You can add predictors which might decrease the file size a little.  Here is one set that I have used:
--best -e -A "tukey(0.67)" -A "partial_tukey(10/0.33/0.22)" -A "punchout_tukey(10/0.33/0.22)" -A "blackman_harris_4term_92db" -A "gauss(0.005)" -A "partial_tukey(3/0.50/0.33)" -A "punchout_tukey(4/0.50/0.33)"


Re: Wav volume changing FLAC sizes

Reply #15
If there's no clipping then the louder version is effectively having +1 more bit depth.
+6 dB is roughly 1 more bit if you're using linear PCM sampling. 
It's "useful" in a sense that theoretical S/N ratio is +6 dB more, but nobody will be able to hear the difference likely.

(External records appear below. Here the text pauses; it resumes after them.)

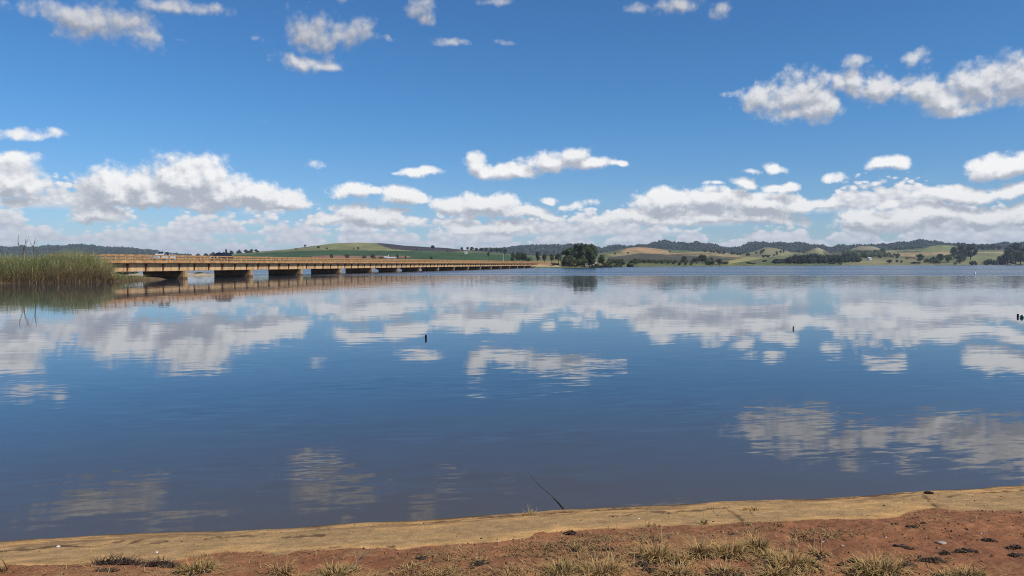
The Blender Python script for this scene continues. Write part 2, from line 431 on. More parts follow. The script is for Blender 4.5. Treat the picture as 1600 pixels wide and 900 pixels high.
M['wallbrick'] = mat('wall_brick', (.46, .22, .11), .9, .2, .8)
M['rooftile'] = mat('roof_tile', (.30, .16, .11), .9, .25, 1.)
M['roofdark'] = mat('roof_dark', (.07, .055, .05), .9, .25, 1.)
M['roofpale'] = mat('roof_pale', (.55, .54, .52), .7, .1, .6)
M['doorwood'] = mat('door_wood', (.12, .08, .05), .8, .2, 2.)

# ------------------------------------------------------------------ water
def grid_obj(name, Xs, Ys, Z, mats, col=None, smooth=True):
    nx, ny = Xs.shape
    co = np.stack([Xs, Ys, Z], -1).reshape(-1, 3).astype(np.float32)
    idx = np.arange(nx*ny).reshape(nx, ny)
    q = np.stack([idx[:-1, :-1], idx[1:, :-1], idx[1:, 1:], idx[:-1, 1:]], -1).reshape(-1, 4)
    me = bpy.data.meshes.new(name); me.vertices.add(len(co)); me.vertices.foreach_set('co', co.ravel())
    me.loops.add(q.size); me.loops.foreach_set('vertex_index', q.ravel().astype(np.int32))
    me.polygons.add(len(q)); me.polygons.foreach_set('loop_start', (np.arange(len(q))*4).astype(np.int32))
    me.polygons.foreach_set('use_smooth', np.full(len(q), smooth))
    me.materials.append(mats)
    if col is not None:
        a = me.color_attributes.new('cover', 'FLOAT_COLOR', 'POINT')
        c = np.ones((nx*ny, 4), np.float32); c[:, :3] = col.reshape(-1, 3); a.data.foreach_set('color', c.ravel())
    me.update(); me.validate()
    return link(name, me)
def flip_check(o):
    if o.data.polygons[0].normal.z < 0: o.data.flip_normals()
wx = np.array([-3500., 3500.]); wy = np.array([-1200., 5200.])
XX, YY = np.meshgrid(wx, wy, indexing='ij')
wo = grid_obj('lake_water', XX, YY, np.zeros_like(XX), M['water'], smooth=False); flip_check(wo); tag(wo, kind='structure')

# ------------------------------------------------------------------ near bank: one sheet, sandy apron at the water and red earth above
def shoreY(X): return 6.53+.167*X+.035*np.sin(X*1.3+.6)+.02*np.sin(X*3.7)+.07*fbm(X*2.3, X*0+.5, 3, 4)
def bank_base(t):
    z = np.where(t < 0, .22*t, .022*sst(t, 0, .035)+.160*np.clip(t, 0, 1.55)+.075*np.clip(t-1.55, 0, 3.0)+.02*np.clip(t-4.55, 0, 60))
    return np.maximum(z, -2.5)
def on_bank(x, y):
    p = on_z(x, y, .2)
    for _ in range(6):
        t = float(shoreY(np.array(p.x))-p.y); p = on_z(x, y, float(bank_base(np.array(t))))
    return p
BND = [(-900, 935), (-300, 905), (0, 891), (60, 888), (140, 881), (200, 879), (262, 879), (300, 871), (340, 866), (400, 862), (440, 868), (470, 863), (560, 860), (640, 858), (700, 854), (790, 851), (822, 846), (838, 838), (860, 834), (900, 830), (1000, 826), (1100, 822), (1190, 818), (1300, 813), (1395, 811), (1415, 804), (1432, 798), (1460, 797), (1500, 801), (1600, 800), (1900, 792), (2600, 775)]
bp = [on_bank(*b) for b in BND]; bX = np.array([p.x for p in bp]); bT = np.array([float(shoreY(np.array(p.x)))-p.y for p in bp])
o = np.argsort(bX); bX, bT = bX[o], bT[o]
def dirt_t(X): return np.interp(X, bX, bT)+.045*fbm(X*3, X*0+3., 5, 3)*2+.02*fbm(X*14, X*0, 7, 3)*2
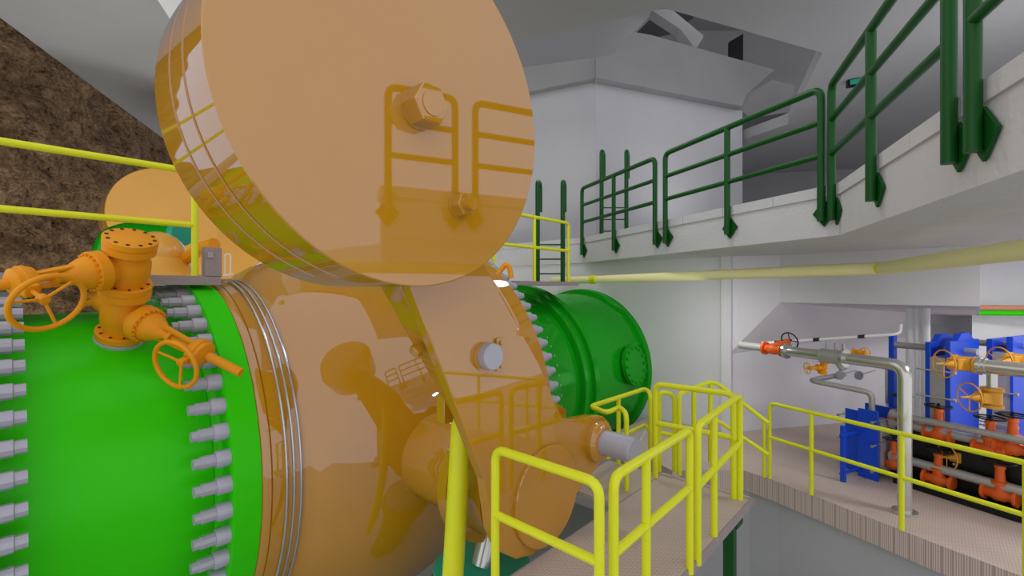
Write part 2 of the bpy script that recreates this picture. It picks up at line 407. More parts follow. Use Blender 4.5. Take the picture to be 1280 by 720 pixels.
# -- counterweight lever
F, BK = 2.5, 2.82
DC = V((1.576, 0, 1.048)); DR = 1.035
lv = thing('counterweight_lever', 'orange lever with giant drum counterweight in front of the spherical valve', 'counterweight', (XV, 2.66, AZ))
gw, gd = .018, .016
dp = [(2.15, DR - .006), (2.156, DR)]
for gy_ in (2.43, 2.66): dp += [(gy_ - gw, DR), (gy_ - gw + .004, DR - gd), (gy_ + gw - .004, DR - gd), (gy_ + gw, DR)]
dp += [(2.96, DR), (2.966, DR - .006)]
build('counterweight', MB().lathe(DC, Y, dp, 160), ORANGE, lv)
def xz(px, py, y=2.5): p = on_y(px, py, y); return V((p.x, 0, p.z))
hub = V((3.19, 0, -1.78))
arm = [V((1.35, 0, .92)), V((1.95, 0, .80)), V((2.447, 0, .173)), V((3.09, 0, -.638)), V((3.317, 0, -1.018)), V((3.43, 0, -1.175)), V((3.60, 0, -1.21)), V((3.926, 0, -1.245)), V((4.12, 0, -1.29)), V((4.24, 0, -1.38)), V((4.26, 0, -1.52)),
       V((4.12, 0, -1.73)), V((3.81, 0, -1.85)), V((3.51, 0, -1.985)), V((3.352, 0, -2.10)), V((3.2, 0, -2.19)), V((3.0, 0, -2.22)), V((2.8, 0, -2.17)), V((2.62, 0, -2.04)), V((2.52, 0, -1.84)), V((2.447, 0, -1.427)), V((1.775, 0, .015))]
build('arm_plate', MB().prism([p + Y * F for p in arm], Y * .09), ORANGE, lv, .008, smooth=False)
e1, e2 = on_y(475, 358, BK), on_y(551, 494, BK)
rib = [V((1.35, 0, .92)), V((1.95, 0, .80)), V((2.447, 0, .173)), V((3.0, 0, -.55)), V((3.3, 0, -1.25)), V((3.2, 0, -1.75)), V((2.75, 0, -1.75)), V((e2.x + .12, 0, e2.z - .2)), V((e2.x, 0, e2.z)), V((e1.x, 0, e1.z))]
build('arm_web', MB().prism([p + Y * (F + .09) for p in rib], Y * (BK - F - .09)), ORANGE, lv, .008, smooth=False)
lug = [V((3.3, 0, -1.3)), V((3.62, 0, -1.13)), V((3.95, 0, -1.18)), V((4.2, 0, -1.32)), V((4.22, 0, -1.55)), V((4.0, 0, -1.8)), V((3.4, 0, -1.9))]
build('clevis_plate', MB().prism([p + Y * 3.02 for p in lug], Y * .2), ORANGE, lv, .008, smooth=False)
build('hub_cap', MB().lathe(hub, Y, [(2.505, .43), (2.475, .43), (2.468, .42), (2.468, 0.3)], 64), ORANGE, lv)
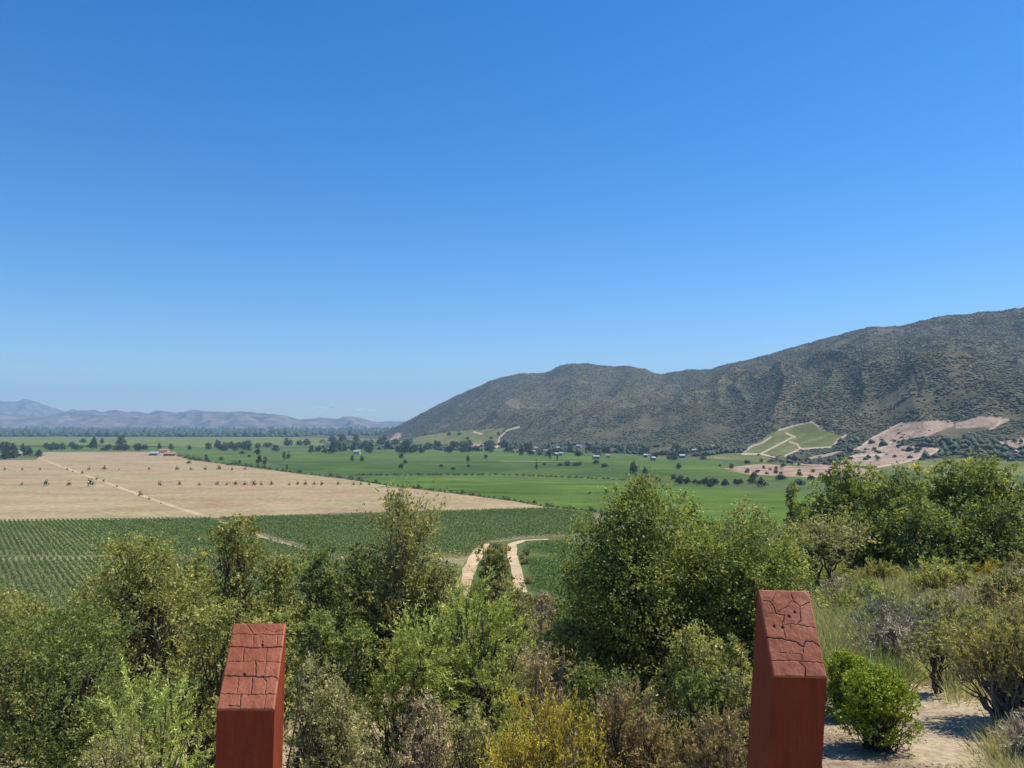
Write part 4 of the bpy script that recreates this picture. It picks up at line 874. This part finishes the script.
vil = [(410, 447, 3.5, 'white', 'white'), (445, 448.5, 3.8, 'cream', 'red'), (513.5, 452.5, 2.5, 'white', 'white'), (518, 452.5, 2, 'white', 'white'), (533, 453.5, 3.5, 'white', 'white'), (546, 452.5, 3.5, 'cream', 'white'),
       (556, 456, 3, 'white', 'grey'), (561, 455.5, 3, 'white', 'grey'), (536, 449.5, 4, 'cream', 'white'), (558, 449.5, 3, 'cream', 'grey'), (579, 447.5, 5, 'cream', 'grey'), (596, 459, 6, 'white', 'white'), (608, 458, 4, 'cream', 'red'),
       (646, 457.5, 4, 'white', 'grey'), (653, 460.5, 3.5, 'white', 'white'), (682, 458, 5, 'white', 'grey'), (694, 452.5, 4, 'white', 'white'), (712, 448.5, 5, 'cream', 'red'), (724, 449.5, 3, 'cream', 'white')]
vil.sort()
for i, (px, b, wp, wl, rf) in enumerate(vil):
    house(px, b, wp, 3.6, wl, rf, f'{ordn(i)} village house from the left, {wl} walls, {rf} roof', (i * .7) % 1 - .5, 6.5, 'house', 'village houses under the hill')

# ------------------------------------------------------------------ red timber posts
def post_material(tone):
    m, n, o = newmat('red_painted_timber'); p = n.nodes.new('ShaderNodeBsdfPrincipled'); p.inputs['Roughness'].default_value = .62; p.inputs['Specular IOR Level'].default_value = .25
    v = coords(n, 'Object', (9, 9, .9)); g = noise(n, 5, 8, .65, v, .8); b = noise(n, 6, 6, .6, coords(n)); f = noise(n, 60, 4, .7, coords(n, 'Object', (1, .4, 1)))
    r = ramp(n, [(.3, tuple(x * .78 for x in tone)), (.55, tone), (.8, tuple(min(1, x * 1.2) for x in tone))]); n.links.new(g.outputs[0], r.inputs[0])
    bl = noise(n, 5, 9, .78, coords(n, 'Object', (1, 1, .35))); br_ = ramp(n, [(.36, (.55, .52, .50)), (.48, (1, 1, 1)), (.60, (1.1, 1.12, 1.15)), (.70, (1.35, 1.7, 2.0))]); n.links.new(bl.outputs[0], br_.inputs[0])
    side = mixc(n, 1.0, r.outputs[0], br_.outputs[0], 'MULTIPLY')
    at_ = n.nodes.new('ShaderNodeAttribute'); at_.attribute_name = 'top'
    topc = ramp(n, [(.30, (.25, .075, .036)), (.5, (.33, .105, .054)), (.72, (.43, .17, .105))]); n.links.new(b.outputs[0], topc.inputs[0])
    ff = ramp(n, [(.35, (.82, .80, .78)), (.6, (1.05, 1.05, 1.05))]); n.links.new(f.outputs[0], ff.inputs[0])
    tc = mixc(n, 1.0, topc.outputs[0], ff.outputs[0], 'MULTIPLY')
    col = mixc(n, at_.outputs['Fac'], side, tc)
    ck = n.nodes.new('ShaderNodeAttribute'); ck.attribute_name = 'crack'
    col = mixc(n, ck.outputs['Fac'], col, (.055, .018, .012))
    n.links.new(col, p.inputs['Base Color'])
    bp = n.nodes.new('ShaderNodeBump'); bp.inputs['Strength'].default_value = .5; bp.inputs['Distance'].default_value = .004
    n.links.new(g.outputs[0], bp.inputs['Height']); n.links.new(bp.outputs[0], p.inputs['Normal'])
    n.links.new(p.outputs[0], o.inputs[0]); return m
def post(label, FL, FR, NL, NR, Df, Dn, lean, cracks, holes, cx0, tone):
    """four top corners in the picture, their distances, sideways lean per metre; cracks in top (u,v)"""
    A_, B_, C_, D_ = at(*FL, Df), at(*FR, Df), at(*NL, Dn), at(*NR, Dn)
    org = np.array([(C_[0] + D_[0]) / 2, (A_[1] + C_[1]) / 2, 0]); zg = GRZ(org[0], org[1]); org[2] = zg - .15
    nu, nv = 110, 190
    u, v = np.meshgrid(np.linspace(0, 1, nu), np.linspace(0, 1, nv))
    P = (A_ * (1 - u[..., None]) + B_ * u[..., None]) * (1 - v[..., None]) + (C_ * (1 - u[..., None]) + D_ * u[..., None]) * v[..., None]
    nrm = np.cross(D_ - C_, A_ - C_); nrm = nrm / np.linalg.norm(nrm)
    if nrm[2] < 0: nrm = -nrm
    wu, wv = np.linalg.norm(B_ - A_), np.linalg.norm(C_ - A_)
    e = np.minimum(np.minimum(u, 1 - u) * wu, np.minimum(v, 1 - v) * wv); rr = .006
    rnd = -rr * (1 - np.sqrt(np.clip(1 - (1 - np.clip(e / rr, 0, 1)) ** 2, 0, 1)))
    ck = np.zeros(u.shape); wob = (fbm(u * 14, v * 20, 3) - .5)
    for line, wd in cracks:
        d = dline((u + wob * .03) * wu, (v + np.roll(wob, 40, 1) * .02) * wv, [(a * wu, b * wv) for a, b in line]); wl = wd * .42 * (.55 + .9 * fbm(u * 9 + len(line), v * 9, 2)); ck = np.maximum(ck, 1 - sstep(wl * .5, wl * 1.25, d))
    for (a, b, r_) in holes: ck = np.maximum(ck, 1 - sstep(r_ * .5, r_, np.hypot((u - a) * wu, (v - b) * wv * .8)))
    hgt = rnd - ck * .0035 + (fbm(u * 6, v * 9, 4) - .5) * .004 + (fbm(u * 50, v * 14, 3) - .5) * .0009
    P = P + nrm * hgt[..., None]
    V = P.reshape(-1, 3) - org
    F = gridF(nu, nv); F = F[:, ::-1]
    loop = [i for i in range(nu)] + [r_ * nu + nu - 1 for r_ in range(1, nv)] + [(nv - 1) * nu + i for i in range(nu - 2, -1, -1)] + [r_ * nu for r_ in range(nv - 2, 0, -1)]
    loop = np.array(loop); seg = 14; parts = [V]; fs = [F]; prev = loop; nV = len(V); att_t = [np.ones(nV)]; att_c = [ck.ravel()]
    T0 = V[loop]
    P0 = ((A_ * (1 - u[..., None]) + B_ * u[..., None]) * (1 - v[..., None]) + (C_ * (1 - u[..., None]) + D_ * u[..., None]) * v[..., None] + nrm * (rnd - .001)[..., None]).reshape(-1, 3) - org
    T0 = P0[loop]
    for k in range(1, seg + 1):
        q = T0.copy(); f_ = [0, .0006, .009, .03][k] if k < 4 else .03 + .97 * ((k - 3) / (seg - 3)) ** 1.3; z = T0[:, 2] * (1 - f_); dz = T0[:, 2] - z; q[:, 2] = z; q[:, 0] -= dz * lean
        q[:, :2] += .003 * rr * np.sin(z * 3)[:, None]
        ids = nV + np.arange(len(loop)); nV += len(loop); parts.append(q); att_t.append(np.zeros(len(loop)))
        c_ = ck.ravel()[loop] * (.8 if k < 2 else 0); att_c.append(c_)
        fs.append(np.stack([prev, np.roll(prev, -1), np.roll(ids, -1), ids], 1)); prev = ids
    me = mesh_np('timber_post', np.concatenate(parts), np.concatenate(fs), [post_material(tone)], False, [('top', 'POINT', np.concatenate(att_t)), ('crack', 'POINT', np.concatenate(att_c))])
    me.polygons.foreach_set('use_smooth', np.concatenate([np.ones(len(F), bool), np.zeros(len(me.polygons) - len(F), bool)]))
    import bmesh
    bm = bmesh.new(); bm.from_mesh(me); bmesh.ops.recalc_face_normals(bm, faces=bm.faces[:]); bm.to_mesh(me); bm.free()
    return tag(obj('timber_post', me, None, tuple(org)), label, 'post', 'red timber posts')
def uv(pts, FL, FR, NL, NR):
    out = []
    for x, y in pts:
        v = (y - FL[1]) / (NL[1] - FL[1]); l = FL[0] + (NL[0] - FL[0]) * v; r = FR[0] + (NR[0] - FR[0]) * v; out.append(((x - l) / (r - l), v))
    return out
q = ((197, 105), (438, 105), (120, 500), (385, 500))
cl = [([(185, 160), (438, 163)], .0028), ([(172, 221), (300, 226), (400, 223), (428, 219)], .0045), ([(160, 290), (300, 288), (410, 294)], .0022), ([(148, 356), (290, 358), (340, 362), (370, 356), (395, 364), (404, 380)], .0042),
      ([(132, 434), (260, 437), (395, 436)], .0028), ([(262, 112), (288, 160), (290, 222)], .0026), ([(248, 226), (240, 290)], .0028), ([(352, 226), (345, 290)], .0026), ([(298, 288), (298, 356)], .0045), ([(348, 290), (342, 320), (338, 356)], .002),
      ([(222, 360), (212, 432)], .0028), ([(283, 360), (279, 434)], .0040), ([(330, 360), (346, 380), (345, 434)], .0030), ([(232, 437), (228, 498)], .0034), ([(350, 437), (338, 498)], .003), ([(335, 150), (345, 135), (380, 150), (425, 140)], .0016), ([(400, 165), (395, 220)], .0016), ([(172, 485), (228, 488)], .003)]
cl = [(uv(p, *q), wd) for p, wd in cl]; hl = [(*uv([(245, 352)], *q)[0], .008), (*uv([(328, 215)], *q)[0], .007), (*uv([(330, 198)], *q)[0], .004)]
Z = lambda x, y: (190 + x / 4.575, 600 + y / 4.571)
post('left red painted timber post with a sloping cracked top', Z(197, 105), Z(438, 105), Z(120, 500), Z(385, 500), 3.06, 2.80, .012, cl, hl, 0, (.205, .030, .008))
q = ((147, 75), (345, 80), (207, 412), (417, 418))
cr = [([(180, 268), (240, 271), (290, 280), (325, 300), (335, 277), (362, 278), (392, 300)], .0048), ([(165, 122), (195, 124), (210, 145), (218, 172)], .0036), ([(203, 125), (215, 88)], .0022), ([(275, 92), (285, 120), (310, 140), (315, 200), (300, 212)], .0032),
      ([(310, 140), (350, 123)], .0026), ([(190, 172), (250, 176), (245, 215), (256, 266)], .0030), ([(255, 215), (275, 210), (300, 214), (372, 226)], .0024), ([(198, 355), (290, 352), (404, 359)], .0026), ([(310, 357), (330, 378), (330, 414)], .0038), ([(325, 300), (325, 322)], .003), ([(230, 322), (318, 330), (318, 352)], .0018),
      ([(218, 172), (262, 140), (280, 120)], .0018), ([(275, 210), (275, 235)], .0018)]
cr = [(uv(p, *q), wd) for p, wd in cr]; hr_ = [(*uv([(268, 183)], *q)[0], .007), (*uv([(290, 165)], *q)[0], .006), (*uv([(211, 223)], *q)[0], .006), (*uv([(243, 228)], *q)[0], .006)]
Z = lambda x, y: (720 + x / 3.877, 570 + y / 3.879)
post('right red painted timber post with a sloping cracked top', Z(147, 75), Z(345, 80), Z(207, 412), Z(417, 418), 3.13, 2.95, .078, cr, hr_, 0, (.180, .028, .008))

# ------------------------------------------------------------------ small clouds far beyond the range
M_CL, n, o = newmat('cloud_white'); d1 = n.nodes.new('ShaderNodeBsdfDiffuse'); d2 = n.nodes.new('ShaderNodeBsdfTranslucent'); ad = n.nodes.new('ShaderNodeAddShader'); tp = n.nodes.new('ShaderNodeBsdfTransparent'); mx = n.nodes.new('ShaderNodeMixShader')
for q_ in (d1, d2): q_.inputs[0].default_value = (.95, .95, .97, 1)
n.links.new(d1.outputs[0], ad.inputs[0]); n.links.new(d2.outputs[0], ad.inputs[1]); mx.inputs[0].default_value = .17; n.links.new(tp.outputs[0], mx.inputs[1]); n.links.new(ad.outputs[0], mx.inputs[2]); n.links.new(mx.outputs[0], o.inputs[0])
import bmesh
for i, (px, py, wp, hp, lb) in enumerate([(365, 409.5, 12, 2.6, 'right and larger of the small white clouds low over the far mountains'), (334, 407.5, 7, 1.8, 'middle faint small cloud low over the far mountains'), (317, 408, 8, 2, 'left faint small cloud low over the far mountains')]):
    D = 24000; p = at(px, py, D); bm = bmesh.new(); rg = np.random.default_rng(i); from mathutils import Matrix, Vector
    for k in range(9):
        s = rg.uniform(.25, .6); bmesh.ops.create_icosphere(bm, subdivisions=3, radius=1, matrix=Matrix.Translation((rg.uniform(-.5, .5), 0, rg.uniform(-.2, .2))) @ Matrix.Diagonal((s * .6, s * .5, s, 1)))
    me = bpy.data.meshes.new('cloud'); bm.to_mesh(me); bm.free(); me.materials.append(M_CL)
    for f in me.polygons: f.use_smooth = True
    o = obj('cloud', me, None, tuple(p)); o.scale = (wp / FPX * D, wp / FPX * D, hp / 2 / FPX * D); tag(o, lb, 'cloud', 'small clouds over the far mountains')

# ------------------------------------------------------------------ haze
m, n, o = newmat('haze'); pvn = n.nodes.new('ShaderNodeVolumePrincipled'); pvn.inputs['Density'].default_value = 9.5e-5; pvn.inputs['Color'].default_value = (.42, .70, 1, 1); pvn.inputs['Anisotropy'].default_value = 0.0
n.links.new(pvn.outputs[0], o.inputs['Volume'])
bm = bmesh.new(); box(bm, (0, 0, 349), (29000, 29000, 702 + 60)); me = bpy.data.meshes.new('haze'); bm.to_mesh(me); bm.free(); me.materials.append(m)
tag(obj('haze', me), kind='stuff')
print('leaves', NLEAF, 'fillers', fn)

Also if you multiply an already integer wave by exactly 2 so that the lowest bit is always zero (and you aren't adding quantization distortion nor any new information), FLAC will see this and compress just as well.

Re: Wav volume changing FLAC sizes

Reply #16
If there's no clipping then the louder version is effectively having +1 more bit depth.
+6 dB is roughly 1 more bit if you're using linear PCM sampling. 
It's "useful" in a sense that theoretical S/N ratio is +6 dB more, but nobody will be able to hear the difference likely.

So if I don't increase the volume by the 6dB, I'm potentially only using 15 versus 16 bits...which only really has an effect if I turn the volume way up and ?maybe? I'll hear a slight hiss before I would with the +6dB version...but most likely not?

I think I'll keep the straight converted files as they make smaller FLAC (and MP3) files and with replay-gain sound just as loud. They tend to hover around 86-87dB anyway which is very close to the FLAC replay-gain standard if 89dB.

 

Re: Wav volume changing FLAC sizes

Reply #17
Yes, if your files are quieter than could be possible without clipping, and they are stored in integer format, then you are effectively using less than X bits per sample where X is the actual bit depth of the file; because highest values aren't being used for coding.

Yes it's about a little bit more hiss (or distortion, depends on the rounding method). Can't say for all variants of this and all music genres, but there is a big chance that everything will be OK.